Nina Kate’s company is expanding rapidly. Online demand for her clothes is high, and the cheaper items from her website subsidise the more time-intensive couture pieces. She recently made outfits for a wedding party, including intricately-patterned latex kimonos for the bride and groom. “I really want to do another wedding,” she says. “They’re great because outfit-wise you can throw common sense out the window!”

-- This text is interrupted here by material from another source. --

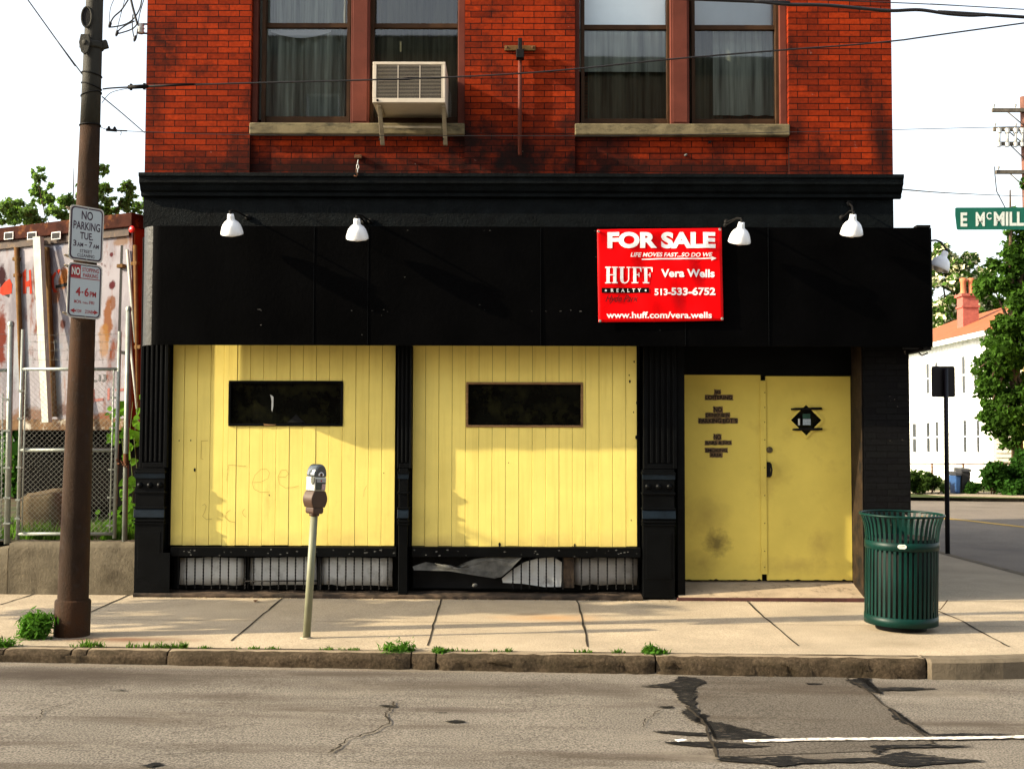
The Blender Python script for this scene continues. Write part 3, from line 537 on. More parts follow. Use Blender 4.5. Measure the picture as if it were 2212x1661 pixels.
# boarded shop windows of tongued boards
PY = .07
def boarded(x0, y0, x1, y1, seam0, step, slot, framem, fw, seed):
    X0, X1, Z0, Z1 = rect(x0, y0, x1, y1, PY); Z1 = AZ0+.35; r = random.Random(seed)
    sX0, sX1, sZ0, sZ1 = rect(*slot, PY)
    xs = [X0]; s = seam0
    while s < x1-6: xs.append(rX(s, PY, 960)); s += step
    xs.append(X1); mb = MB(); g = .0017
    for a, b in zip(xs, xs[1:]):
        y = PY + r.uniform(-.0015, .0015); a2, b2 = a+g, b-g; z0 = Z0+r.uniform(-.003, .003)
        lo, hi = max(a2, sX0), min(b2, sX1)
        if hi-lo < .004: mb.box(a2, b2, y, y+.02, z0, Z1); continue
        mb.box(lo, hi, y, y+.02, z0, sZ0); mb.box(lo, hi, y, y+.02, sZ1, Z1)
        if lo > a2+.003: mb.box(a2, lo, y, y+.02, z0, Z1)
        if hi < b2-.003: mb.box(hi, b2, y, y+.02, z0, Z1)
    o = mb.build('boarded_window', YELLOW, B, bevel=.0022, seg=1)
    MB().box(X0-.03, X1+.03, PY+.028, PY+.06, Z0-.01, sZ0-.03).box(X0-.03, X1+.03, PY+.028, PY+.06, sZ1+.03, Z1).build('backing', DARKIN, o)
    mb = MB(); f = fw; yf = PY-.012
    mb.box(sX0, sX1, yf, PY+.05, sZ1-f, sZ1+.002); mb.box(sX0, sX1, yf, PY+.05, sZ0-.002, sZ0+f); mb.box(sX0-.002, sX0+f, yf+.001, PY+.05, sZ0+f, sZ1-f); mb.box(sX1-f, sX1+.002, yf+.001, PY+.05, sZ0+f, sZ1-f); mb.build('frame', framem, o, bevel=.003)
    MB().box(sX0+.002, sX1-.002, PY+.035, PY+.041, sZ0, sZ1).build('pane', SLOTG, o)
    return o, (sX0, sX1, sZ0, sZ1)
b1, s1 = boarded(371, 747, 853.5, 1178, 396.5, 28.55, (494, 823, 741, 920), BLACK, .022, 1)
b2, s2 = boarded(891, 750, 1376, 1180, 918.6, 28.9, (1007, 826, 1259, 922.5), WOODF, .020, 2)
mb = MB(); q = [c6(*p) for p in ((738, 380), (752, 388), (758, 395), (757, 450), (750, 485), (745, 470), (746, 420), (742, 395))]; mb.poly([P(x, y, PY+.032) for x, y in q]); mb.build('sticker', WHITEB, b1)
mb = MB(); q = [c6(*p) for p in ((840, 552), (870, 525), (895, 500), (920, 525), (950, 552))]; mb.prism([P(x, y, PY+.022) for x, y in q], (0, .01, 0)); mb.build('clutter', DARKIN, b1)
mb = MB(); q = [c6(*p) for p in ((697, 556), (730, 560), (775, 562), (765, 568), (700, 570))]; mb.prism([P(x, y, PY-.016) for x, y in q], (0, .004, 0)); mb.split('splinter', WOODF, b1)
# scratched letters and knots on the boards
SCR = mat('scratched_paint', (.34, .22, .055), .8, .1)
mb = MB()
def scratch(pts, w=.0035, c=c6): mb.ribbon([P(*c(*p), PY-.0035) for p in pts], w, (0, 1, 0))
scratch([(480, 818), (482, 808), (520, 810), (592, 816)]); scratch([(484, 815), (478, 850), (472, 905)])
scratch([(630, 915), (680, 912), (725, 890), (735, 855), (715, 832), (680, 835), (645, 870), (628, 920), (640, 955), (680, 975), (735, 970)])
scratch([(790, 880), (830, 882), (850, 862), (835, 838), (805, 840), (785, 880), (795, 925), (830, 948), (870, 945), (912, 936)])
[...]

She’s also made a pair of trousers for Billy Idol’s guitarist, Steve Stevens, and has kitted out Bianca Beauchamp with latex outfits. But she’s got her eye on other people. “I’d like to put Kat Von D in low-rise trousers with laces across the front, and a top with loads of appliqué on it – decoration from one material sewn over the other. But I’d also like to see her in one of my crazy costumes with really high necks and feathers. I’d love to dress Jessica Alba or Kelly Brook because I think my clothes work wellon curvy people. I like the idea of the Queen
wearing one of my outfits, too!”
Nina Kate is quietly and realistically ambitious. In a few years she’s single-handedly built her company into one of the most successful fetish houses in the UK. I ask her what’s next, and she smiles. “I’d just like to be able to buy a house, or maybe move to LA. It depends on how my husband’s band do, but it’s all exciting.”
A master of the understatement, we’re expecting big things of Nina Kate in the next few years. I ask her if the world would be a better place if people walked the streets in peacock feather skirts and skull-strewn wigs. She smiles. “Yes, of course.” Then she shakes her head. “But you know, I work at home in my pyjamas like other people. Still, it’s a fantasy.”